DATASET EXTRACT:
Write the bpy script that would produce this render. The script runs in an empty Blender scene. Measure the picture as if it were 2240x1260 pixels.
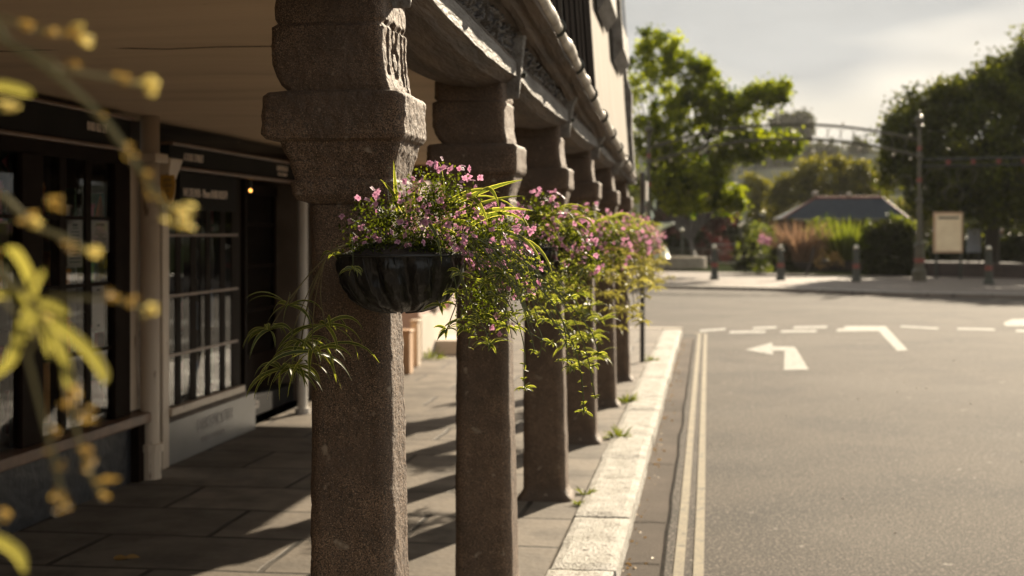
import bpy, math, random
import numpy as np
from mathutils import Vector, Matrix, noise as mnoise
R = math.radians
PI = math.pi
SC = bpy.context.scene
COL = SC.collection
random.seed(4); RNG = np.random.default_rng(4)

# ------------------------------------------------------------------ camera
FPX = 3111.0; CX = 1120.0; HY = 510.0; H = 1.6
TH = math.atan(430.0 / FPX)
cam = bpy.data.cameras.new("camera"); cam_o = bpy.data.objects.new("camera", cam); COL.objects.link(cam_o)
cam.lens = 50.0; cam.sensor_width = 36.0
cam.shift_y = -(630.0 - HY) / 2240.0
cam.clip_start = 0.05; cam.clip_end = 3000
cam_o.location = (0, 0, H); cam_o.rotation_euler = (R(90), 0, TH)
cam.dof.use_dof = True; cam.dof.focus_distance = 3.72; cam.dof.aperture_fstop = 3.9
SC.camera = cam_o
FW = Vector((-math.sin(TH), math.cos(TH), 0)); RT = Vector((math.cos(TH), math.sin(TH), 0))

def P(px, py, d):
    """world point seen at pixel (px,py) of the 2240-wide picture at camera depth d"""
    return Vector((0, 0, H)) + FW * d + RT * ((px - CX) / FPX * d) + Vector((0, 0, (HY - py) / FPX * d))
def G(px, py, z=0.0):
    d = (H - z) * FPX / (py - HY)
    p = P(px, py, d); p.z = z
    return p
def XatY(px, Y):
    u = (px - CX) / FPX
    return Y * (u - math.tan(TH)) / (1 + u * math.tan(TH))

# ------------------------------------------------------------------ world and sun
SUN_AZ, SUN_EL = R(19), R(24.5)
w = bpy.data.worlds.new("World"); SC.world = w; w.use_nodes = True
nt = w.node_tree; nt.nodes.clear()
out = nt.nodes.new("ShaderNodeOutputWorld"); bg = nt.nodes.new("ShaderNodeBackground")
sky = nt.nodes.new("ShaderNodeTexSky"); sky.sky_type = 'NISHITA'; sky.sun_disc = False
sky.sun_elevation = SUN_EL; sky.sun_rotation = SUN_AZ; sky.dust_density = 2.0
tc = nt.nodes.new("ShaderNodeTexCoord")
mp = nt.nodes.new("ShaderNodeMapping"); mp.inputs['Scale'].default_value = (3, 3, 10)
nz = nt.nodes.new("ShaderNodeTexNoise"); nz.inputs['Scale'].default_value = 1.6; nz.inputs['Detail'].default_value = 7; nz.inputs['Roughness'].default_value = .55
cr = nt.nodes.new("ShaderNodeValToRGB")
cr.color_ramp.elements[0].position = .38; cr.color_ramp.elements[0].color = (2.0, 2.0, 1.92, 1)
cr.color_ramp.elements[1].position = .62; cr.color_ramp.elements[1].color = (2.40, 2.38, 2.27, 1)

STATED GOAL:
Repeat the data in full and exactly. Omit pictures.

EXERCISE ANSWER:
Write the bpy script that would produce this render. The script runs in an empty Blender scene. Measure the picture as if it were 2240x1260 pixels.
import bpy, math, random
import numpy as np
from mathutils import Vector, Matrix, noise as mnoise
R = math.radians
PI = math.pi
SC = bpy.context.scene
COL = SC.collection
random.seed(4); RNG = np.random.default_rng(4)

# ------------------------------------------------------------------ camera
FPX = 3111.0; CX = 1120.0; HY = 510.0; H = 1.6
TH = math.atan(430.0 / FPX)
cam = bpy.data.cameras.new("camera"); cam_o = bpy.data.objects.new("camera", cam); COL.objects.link(cam_o)
cam.lens = 50.0; cam.sensor_width = 36.0
cam.shift_y = -(630.0 - HY) / 2240.0
cam.clip_start = 0.05; cam.clip_end = 3000
cam_o.location = (0, 0, H); cam_o.rotation_euler = (R(90), 0, TH)
cam.dof.use_dof = True; cam.dof.focus_distance = 3.72; cam.dof.aperture_fstop = 3.9
SC.camera = cam_o
FW = Vector((-math.sin(TH), math.cos(TH), 0)); RT = Vector((math.cos(TH), math.sin(TH), 0))

def P(px, py, d):
    """world point seen at pixel (px,py) of the 2240-wide picture at camera depth d"""
    return Vector((0, 0, H)) + FW * d + RT * ((px - CX) / FPX * d) + Vector((0, 0, (HY - py) / FPX * d))
def G(px, py, z=0.0):
    d = (H - z) * FPX / (py - HY)
    p = P(px, py, d); p.z = z
    return p
def XatY(px, Y):
    u = (px - CX) / FPX
    return Y * (u - math.tan(TH)) / (1 + u * math.tan(TH))

# ------------------------------------------------------------------ world and sun
SUN_AZ, SUN_EL = R(19), R(24.5)
w = bpy.data.worlds.new("World"); SC.world = w; w.use_nodes = True
nt = w.node_tree; nt.nodes.clear()
out = nt.nodes.new("ShaderNodeOutputWorld"); bg = nt.nodes.new("ShaderNodeBackground")
sky = nt.nodes.new("ShaderNodeTexSky"); sky.sky_type = 'NISHITA'; sky.sun_disc = False
sky.sun_elevation = SUN_EL; sky.sun_rotation = SUN_AZ; sky.dust_density = 2.0
tc = nt.nodes.new("ShaderNodeTexCoord")
mp = nt.nodes.new("ShaderNodeMapping"); mp.inputs['Scale'].default_value = (3, 3, 10)
nz = nt.nodes.new("ShaderNodeTexNoise"); nz.inputs['Scale'].default_value = 1.6; nz.inputs['Detail'].default_value = 7; nz.inputs['Roughness'].default_value = .55
cr = nt.nodes.new("ShaderNodeValToRGB")
cr.color_ramp.elements[0].position = .38; cr.color_ramp.elements[0].color = (2.0, 2.0, 1.92, 1)
cr.color_ramp.elements[1].position = .62; cr.color_ramp.elements[1].color = (2.40, 2.38, 2.27, 1)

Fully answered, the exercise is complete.